The two have combined for more than 100 receiving yards in every game this season. They have surpassed 150 yards nine times and have gone over 200 on three occasions.

They’re dangerous on the road: 97 receptions for 1,368 yards and 9 touchdowns. They’re a force at home: 83 catches for 1,194 yards and 9 touchdowns.

Marshall and Jeffery have more catches (180) this season than any other pair of teammates. They also have produced more receiving first downs (128).

They have combined for 2,562 receiving yards, and became the first duo in Bears’ history to surpass 2,500 yards when they hauled in 10 passes for 112 yards in a 54-11 loss in Philadelphia.

Jeffery and Marshall trail only Denver’s Demaryius Thomas and Eric Decker (2,578) in receiving yards this season.

Over the years, the Bears lagged behind offensively. From 1920 through 2011, Chicago had just 11 instances of a receiver surpassing 1,000 yards in a season.

Before 2013, only three pairs of receivers had combined for 150 catches. In 1964, Johnny Morris (93) and Mike Ditka (75) became the first to do so with 168. Bobby Engram (88) and Marcus Robinson (84) broke that record with 172 in 1999. And Marshall (118) and Matt Forte (44) teamed for 162 a year ago.

As for 2,500 yards? That was never really on the radar for the Bears. The team came closest in 1999 when Robinson (1,400) and Engram (947) combined for 2,347 yards.

While amassing 2,500 yards has become more frequent in the NFL, it is far from routine. It has happened 31 times, with Detroit’s Herman Moore (1,686) and Brett Perriman (1,488) garnering the most yards (3,174) in 1995.

Moore and Perriman’s record remains safe. But Marshall and Jeffery could wind up with the sixth-best season of all time if they approach their season average of 170.8 yards today against the Packers.

In Green Bay on Nov. 4, the two combined for 167 yards. Marshall had 107 on seven catches and Jeffery added 60 on five receptions.

They moved the chains 11 times through the air. It was the most by a Bears pair since Marty Booker (9) and John Davis (3) had 12 on Oct. 7, 2002.

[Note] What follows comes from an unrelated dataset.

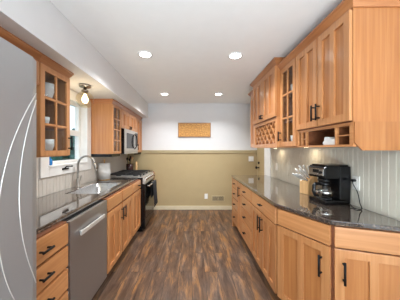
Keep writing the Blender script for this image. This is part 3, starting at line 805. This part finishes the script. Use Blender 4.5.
# wine-rack cabinet, deeper and taller
XC = .985; DC = XR-XC-.002; TOPC = 2.365
u = right_unit('wall_cabinet', 'tall wooden wall cabinet with a diamond wine rack below its doors', 'cabinet', 3.102, XC)
W = .838
MB().box(0, W-.006, 0, DC, 1.76, TOPC, .001).build('carcass', 'wood_shaded', u)
MB().box(W-.0055, W, -.001, DC, 1.76, TOPC, .001).build('side_panel', 'wood_panel', u)
for a, b, hx in ((.004, .416, .392), (.422, W-.004, .446)):
    d = door(u, a, b, 1.766, TOPC-.004, True, .06); bar_pull(d, hx, 1.825, .05)
crown(u, [(0, DC), (0, 0), (W, 0), (W, DC)], TOPC, [(a, b*1.0) for a, b in CROWN])
rk = MB()
rk.box(0, .05, 0, DC, 1.405, 1.7595).box(W-.05, W, 0, DC, 1.405, 1.7595).box(.05, W-.05, 0, DC, 1.405, 1.455).box(.05, W-.05, 0, DC, 1.72, 1.7595).box(.05, W-.05, DC-.008, DC, 1.455, 1.72)
rk.build('wine_rack_box', 'wood_v', u)
lt = MB(); bx0, bx1, bz0, bz1 = .05, W-.05, 1.455, 1.72
def clip_line(c, s_):
    pts_ = []
    for x in (bx0, bx1):
        z = s_*(x-bx0)+c
        if bz0-1e-6 <= z <= bz1+1e-6: pts_.append((x, z))
    for z in (bz0, bz1):
        x = (z-c)/s_+bx0
        if bx0 < x < bx1: pts_.append((x, z))
    return sorted(pts_)[:1]+sorted(pts_)[-1:] if len(pts_) >= 2 else None
stp = (bz1-bz0)/2*1.0
for s_ in (1, -1):
    for k in range(-12, 14):
        c = bz0+k*stp
        q = clip_line(c, s_)
        if not q or abs(q[0][0]-q[1][0]) < .02: continue
        (xa, za), (xb, zb) = q; L = math.hypot(xb-xa, zb-za); nx, nz = -(zb-za)/L*.008, (xb-xa)/L*.008
        lt.prism([(xa-nx, za-nz), (xb-nx, zb-nz), (xb+nx, zb+nz), (xa+nx, za+nz)], .012 if s_ > 0 else .0125, DC-.012, 0, 'y')
lt.build('lattice', 'wood_h', u)
# last, shallower cabinet beyond it
u = right_unit('wall_cabinet', 'slim wooden wall cabinet at the far end of the right run, past the wine rack', 'cabinet', 3.40, XG)
MB().box(0, .295, 0, DG, 1.41, TOPG, .001).build('carcass', 'wood_v', u)
door(u, .004, .291, 1.416, TOPG-.004, False)
crown(u, [(0, DG), (0, 0), (.295, 0)], TOPG)

# ------------------------------------------------------------------ coffee maker, its cord, and the knife block
cm = thing('coffee_maker', 'black drip coffee maker with glass carafe on the right worktop', 'coffee maker', (1.105, 1.735, .9145), R(-84))
cm.scale = (1, .83, .97)
MB().box(-.10, .10, .005, .285, 0, .034, .012).build('base', 'blackplastic', cm)
MB().prism([(.165, .03), (.285, .03), (.292, .22), (.288, .332), (.165, .332)], -.10, .10, .010, 'x').build('water_tank', 'blackplastic', cm)
MB().prism([(.005, .228), (.17, .222), (.17, .336), (.02, .336), (.0, .318)], -.098, .098, .010, 'x').box(-.085, .085, .03, .28, .33, .345, .006).build('brew_head', 'blackplastic', cm)
cpn = MB().box(-.085, .085, -.006, .002, .248, .312, .003).build('control_panel', 'silver', cm)
MB().box(-.035, .035, -.0085, -.005, .270, .300).build('display', 'blackgloss', cpn)
MB().lathe([(0, 0), (.013, 0), (.012, .012), (0, .013)], (.055, -.006, .278), 14, Matrix.Rotation(R(90), 4, 'X')).build('button', 'blackplastic', cpn)
MB().lathe([(0, .235), (.045, .235), (.055, .205), (.055, .195), (0, .195)], (0, .09, -.005), 20).build('filter_basket', 'blackplastic', cm)
MB().lathe([(.062, 0.0345), (.064, .0365), (.064, .040), (0, .040), (0, .0345)], (0, .09, 0), 20).build('warming_plate', 'iron', cm)
cf = MB().lathe([(0, .042), (.055, .042), (.068, .06), (.073, .095), (.066, .13), (.05, .155), (.05, .165), (.047, .165), (.047, .154), (.063, .128), (.070, .095), (.065, .062), (.053, .045), (0, .045)], (0, .09, 0), 28).build('carafe', 'carafe', cm)
MB().lathe([(.0515, .152), (.053, .152), (.053, .172), (.045, .186), (0, .188), (0, .166), (.0515, .166)], (0, .09, 0), 24).build('lid', 'blackplastic', cf)
MB().tube([(0, .042, .165), (0, -.004, .168), (0, -.026, .150), (0, -.028, .10), (0, -.015, .065), (0, .022, .058)], [.013, .016, .017, .016, .014, .010], 10).build('handle', 'blackplastic', cf)
MB().lathe([(.0735, .085), (.0745, .086), (.0745, .1), (.0735, .101)], (0, .09, 0), 24).build('band', 'silver', cf)
cd = MB(); inv = (Matrix.Translation((1.105, 1.735, .9145)) @ Matrix.Rotation(R(-84), 4, 'Z') @ Matrix.Diagonal((1, .83, .97, 1))).inverted()
wp = [(1.335, 1.615, 1.125), (1.325, 1.605, 1.10), (1.335, 1.57, 1.03), (1.325, 1.54, .96), (1.315, 1.51, .921), (1.28, 1.515, .9195), (1.285, 1.56, .9195), (1.30, 1.60, .93)]
sm = []
for i in range(len(wp)-1):
    p0, p1, p2, p3 = [Vector(wp[max(0, min(len(wp)-1, j))]) for j in (i-1, i, i+1, i+2)]
    for k in range(6):
        t_ = k/6; sm.append(.5*((2*p1)+(p2-p0)*t_+(2*p0-5*p1+4*p2-p3)*t_*t_+(3*p1-p0-3*p2+p3)*t_**3))
sm.append(Vector(wp[-1]))
pc = MB().tube([inv @ q for q in sm], .0035, 8).build('power_cord', 'blackplastic', cm)
pa, pb = inv @ Vector((1.351, 1.615, 1.125)), inv @ Vector((1.325, 1.615, 1.125))
MB().tube([pa, pb], .012, 10).build('plug', 'blackplastic', pc)

kb = thing('knife_block', 'pale wooden knife block on the right worktop behind the coffee maker', 'knife block', (1.175, 2.05, .9145), R(-75))
MB().prism([(.0, .0), (.12, .0), (.12, .195), (.08, .205), (.0, .125)], -.055, .055, .004, 'x').build('block', 'blockwood', kb)
nrm_ = Vector((0, -.08, .08)).normalized(); ali = nrm_.to_track_quat('Z', 'Y').to_matrix().to_4x4()
first = None
mtx = Matrix.Translation((1.175, 2.05, .9145)) @ Matrix.Rotation(R(-75), 4, 'Z')
spots = [(x, q) for q in (.2, .5, .8) for x in (-.034, 0, .034)]
kl = ['steel-handled knife in the lowest row of the knife block, left one', 'steel-handled knife in the lowest row of the knife block, middle one', 'steel-handled knife in the lowest row of the knife block, right one',
      'steel-handled knife in the middle row of the knife block, left one', 'steel-handled knife at the centre of the knife block', 'steel-handled knife in the middle row of the knife block, right one',
      'steel-handled knife in the top row of the knife block, left one', 'steel-handled knife in the top row of the knife block, middle one', 'steel-handled knife in the top row of the knife block, right one']
for i, (x, q) in enumerate(spots):
    if first is None:
        first = thing('kitchen_knife', kl[0], 'knife', (0, 0, 0), 0, 'knives in the block')
        MB().lathe([(0, .014), (.007, .014), (.009, .03), (.0085, .08), (.0105, .118), (.007, .130), (0, .132)], (0, 0, 0), 12).build('handle', 'satin', first)
        MB().lathe([(0, .0015), (.0095, .0015), (.0095, .0135), (0, .0135)], (0, 0, 0), 12).build('bolster', 'silver', first)
        k_ = first
    else:
        k_ = copy_tree(first); k_['label'] = kl[i]
    c = Vector((x, .08*q, .125+.08*q))
    fan = Matrix.Rotation(x*7, 4, 'Y') @ Matrix.Rotation(-(q-.5)*.75, 4, 'X')
    k_.matrix_world = mtx @ Matrix.Translation(c + nrm_*.006) @ fan @ ali

# ------------------------------------------------------------------ lamps
def downlight(x, y, label):
    o = thing('recessed_light', label, 'ceiling light', (x, y, CZ), 0, 'recessed ceiling lights')
    MB().lathe([(.062, -.001), (.082, -.001), (.084, -.005), (.078, -.009), (.062, -.006)], (0, 0, 0), 28).build('trim_ring', 'trimwhite', o)
    MB().lathe([(0, -.002), (.0615, -.002), (.0615, -.005), (0, -.006)], (0, 0, 0), 24).build('lens', 'lens', o)
    l = bpy.data.lights.new('downlight_lamp', 'AREA'); l.shape = 'DISK'; l.size = .12; l.energy = CEIL_POWER; l.color = (.95, .98, 1); l.spread = R(128)
    lo_ = bpy.data.objects.new('downlight_lamp', l); C.objects.link(lo_); lo_.parent = o; lo_.location = (0, 0, -.012)
for x, y, lab in ((-.52, 2.17, 'round recessed ceiling light, nearer one on the left'), (.49, 2.20, 'round recessed ceiling light, nearer one on the right'),
                  (-.525, 3.72, 'round recessed ceiling light, far one on the left'), (.506, 3.72, 'round recessed ceiling light, far one on the right')):
    downlight(x, y, lab)
pd = thing('pendant_light', 'small ceiling light with a clear glass globe above the sink', 'ceiling light', (-1.215, 2.215, 2.1115))
MB().lathe([(0, 0), (.062, 0), (.062, -.022), (.055, -.027), (0, -.027)], (0, 0, 0), 24).build('canopy', 'nickel', pd)
MB().lathe([(0, -.027), (.016, -.027), (.016, -.055), (.038, -.06), (.038, -.075), (.02, -.082), (.02, -.10), (0, -.10)], (0, 0, 0), 18).build('socket', 'nickel', pd)
gp = [(.036, -.076)]
for k in range(2, 25):
    a = PI*k/24; gp.append((max(.094*math.sin(a), 0), -.165+.094*math.cos(a)))
MB().lathe(gp, (0, 0, 0), 28).build('glass_globe', 'warmglass', pd)
MB().lathe([(0, -.10), (.014, -.102), (.018, -.12), (.032, -.15), (.034, -.17), (.024, -.195), (0, -.205)], (0, 0, 0), 18).build('bulb', 'bulb', pd)
l = bpy.data.lights.new('pendant_lamp', 'POINT'); l.energy = 2.2; l.color = (1, .9, .74); l.shadow_soft_size = .05
lo_ = bpy.data.objects.new('pendant_lamp', l); C.objects.link(lo_); lo_.parent = pd; lo_.location = (0, 0, -.235)
for x, y, z, lab in ((1.26, 2.15, 1.4095, 'small puck light under the right glass cabinet'), (1.26, 2.95, 1.4045, 'small puck light under the wine rack cabinet')):
    o = thing('puck_light', lab, 'light', (x, y, z))
    MB().lathe([(0, 0), (.032, 0), (.032, -.004), (.026, -.006), (0, -.006)], (0, 0, 0), 18).build('housing', 'nickel', o)
    MB().lathe([(0, -.0065), (.024, -.0065), (.022, -.008), (0, -.008)], (0, 0, 0), 16).build('lens', 'puck', o)
    l = bpy.data.lights.new('puck_lamp', 'AREA'); l.shape = 'DISK'; l.size = .045; l.energy = 0.3; l.color = (1, .85, .62)
    lo_ = bpy.data.objects.new('puck_lamp', l); C.objects.link(lo_); lo_.parent = o; lo_.location = (0, 0, -.012)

Chicago had 11 possessions. Twice Jeffery and Marshall caught passes on the same drive. Twice the Bears scored TDs.

Marshall (13) and Jeffery (9) were targeted 22 times that day. No doubt the Bears will seek them out with regularity again.

Meanwhile, the Packers will try to limit Marshall and Jeffery as much as possible. But if Green Bay is to win, they may see more of the tandem than they’d like.

In victory, Marshall and Jeffery average 141.3 yards and 11.0 receptions per game. In defeat, those averages jump noticeably to 204.6 and 13.1, respectively.

Either way, the Bears are sure to put on an aerial display that will challenge Green Bay as few have this season.

Regular-season series

Overall: Chicago leads 92-87-6

At Soldier Field: Packers lead 21-19

Starting quarterbacks

Packers: Aaron Rodgers (57-29 overall; 8-3 vs. Chicago)

Bears: Jay Cutler (56-47; 1-7 vs. Green Bay)

Once a Bear, now a Packer

Running back Kahlil Bell (2009-12) is a former Bear.

Once a Packer, now a Bear

Cornerback Derrick Martin (2009-10) is a former Packer.